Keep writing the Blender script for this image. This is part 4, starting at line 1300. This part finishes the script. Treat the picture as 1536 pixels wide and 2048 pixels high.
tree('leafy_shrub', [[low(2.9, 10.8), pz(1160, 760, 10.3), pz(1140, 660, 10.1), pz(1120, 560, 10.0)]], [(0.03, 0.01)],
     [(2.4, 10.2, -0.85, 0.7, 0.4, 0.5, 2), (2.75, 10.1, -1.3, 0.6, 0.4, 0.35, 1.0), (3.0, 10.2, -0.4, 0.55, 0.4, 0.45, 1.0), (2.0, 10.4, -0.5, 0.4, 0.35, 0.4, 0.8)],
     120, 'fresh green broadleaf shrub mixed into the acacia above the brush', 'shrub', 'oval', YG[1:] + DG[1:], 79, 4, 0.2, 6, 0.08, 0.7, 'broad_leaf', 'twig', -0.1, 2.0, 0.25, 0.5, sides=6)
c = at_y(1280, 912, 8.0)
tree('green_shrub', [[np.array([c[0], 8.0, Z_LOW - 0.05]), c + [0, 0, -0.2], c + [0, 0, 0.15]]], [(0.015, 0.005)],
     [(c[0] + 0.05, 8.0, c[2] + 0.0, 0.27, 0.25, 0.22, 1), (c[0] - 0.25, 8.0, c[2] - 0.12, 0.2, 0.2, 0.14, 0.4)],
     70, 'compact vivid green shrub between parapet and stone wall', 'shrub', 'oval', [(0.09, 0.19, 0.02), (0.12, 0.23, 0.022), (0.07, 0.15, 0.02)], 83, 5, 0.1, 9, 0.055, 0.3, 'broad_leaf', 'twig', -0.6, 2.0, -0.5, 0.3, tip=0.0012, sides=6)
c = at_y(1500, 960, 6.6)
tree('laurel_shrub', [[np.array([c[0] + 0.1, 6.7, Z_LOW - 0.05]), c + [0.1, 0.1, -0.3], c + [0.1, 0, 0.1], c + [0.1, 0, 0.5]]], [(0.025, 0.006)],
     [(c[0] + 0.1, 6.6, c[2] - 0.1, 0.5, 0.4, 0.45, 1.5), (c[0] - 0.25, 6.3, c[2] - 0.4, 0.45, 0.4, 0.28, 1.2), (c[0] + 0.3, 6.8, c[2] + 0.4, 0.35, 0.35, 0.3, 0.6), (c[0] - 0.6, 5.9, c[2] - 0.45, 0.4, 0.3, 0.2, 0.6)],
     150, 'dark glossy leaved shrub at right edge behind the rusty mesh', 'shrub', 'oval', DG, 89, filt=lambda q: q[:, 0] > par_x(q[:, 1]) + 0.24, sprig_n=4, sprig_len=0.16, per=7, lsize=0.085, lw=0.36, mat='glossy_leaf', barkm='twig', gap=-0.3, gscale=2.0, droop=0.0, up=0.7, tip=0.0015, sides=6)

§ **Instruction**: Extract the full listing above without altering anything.

§ **Response for this exercise**:
Keep writing the Blender script for this image. This is part 4, starting at line 1300. This part finishes the script. Treat the picture as 1536 pixels wide and 2048 pixels high.
tree('leafy_shrub', [[low(2.9, 10.8), pz(1160, 760, 10.3), pz(1140, 660, 10.1), pz(1120, 560, 10.0)]], [(0.03, 0.01)],
     [(2.4, 10.2, -0.85, 0.7, 0.4, 0.5, 2), (2.75, 10.1, -1.3, 0.6, 0.4, 0.35, 1.0), (3.0, 10.2, -0.4, 0.55, 0.4, 0.45, 1.0), (2.0, 10.4, -0.5, 0.4, 0.35, 0.4, 0.8)],
     120, 'fresh green broadleaf shrub mixed into the acacia above the brush', 'shrub', 'oval', YG[1:] + DG[1:], 79, 4, 0.2, 6, 0.08, 0.7, 'broad_leaf', 'twig', -0.1, 2.0, 0.25, 0.5, sides=6)
c = at_y(1280, 912, 8.0)
tree('green_shrub', [[np.array([c[0], 8.0, Z_LOW - 0.05]), c + [0, 0, -0.2], c + [0, 0, 0.15]]], [(0.015, 0.005)],
     [(c[0] + 0.05, 8.0, c[2] + 0.0, 0.27, 0.25, 0.22, 1), (c[0] - 0.25, 8.0, c[2] - 0.12, 0.2, 0.2, 0.14, 0.4)],
     70, 'compact vivid green shrub between parapet and stone wall', 'shrub', 'oval', [(0.09, 0.19, 0.02), (0.12, 0.23, 0.022), (0.07, 0.15, 0.02)], 83, 5, 0.1, 9, 0.055, 0.3, 'broad_leaf', 'twig', -0.6, 2.0, -0.5, 0.3, tip=0.0012, sides=6)
c = at_y(1500, 960, 6.6)
tree('laurel_shrub', [[np.array([c[0] + 0.1, 6.7, Z_LOW - 0.05]), c + [0.1, 0.1, -0.3], c + [0.1, 0, 0.1], c + [0.1, 0, 0.5]]], [(0.025, 0.006)],
     [(c[0] + 0.1, 6.6, c[2] - 0.1, 0.5, 0.4, 0.45, 1.5), (c[0] - 0.25, 6.3, c[2] - 0.4, 0.45, 0.4, 0.28, 1.2), (c[0] + 0.3, 6.8, c[2] + 0.4, 0.35, 0.35, 0.3, 0.6), (c[0] - 0.6, 5.9, c[2] - 0.45, 0.4, 0.3, 0.2, 0.6)],
     150, 'dark glossy leaved shrub at right edge behind the rusty mesh', 'shrub', 'oval', DG, 89, filt=lambda q: q[:, 0] > par_x(q[:, 1]) + 0.24, sprig_n=4, sprig_len=0.16, per=7, lsize=0.085, lw=0.36, mat='glossy_leaf', barkm='twig', gap=-0.3, gscale=2.0, droop=0.0, up=0.7, tip=0.0015, sides=6)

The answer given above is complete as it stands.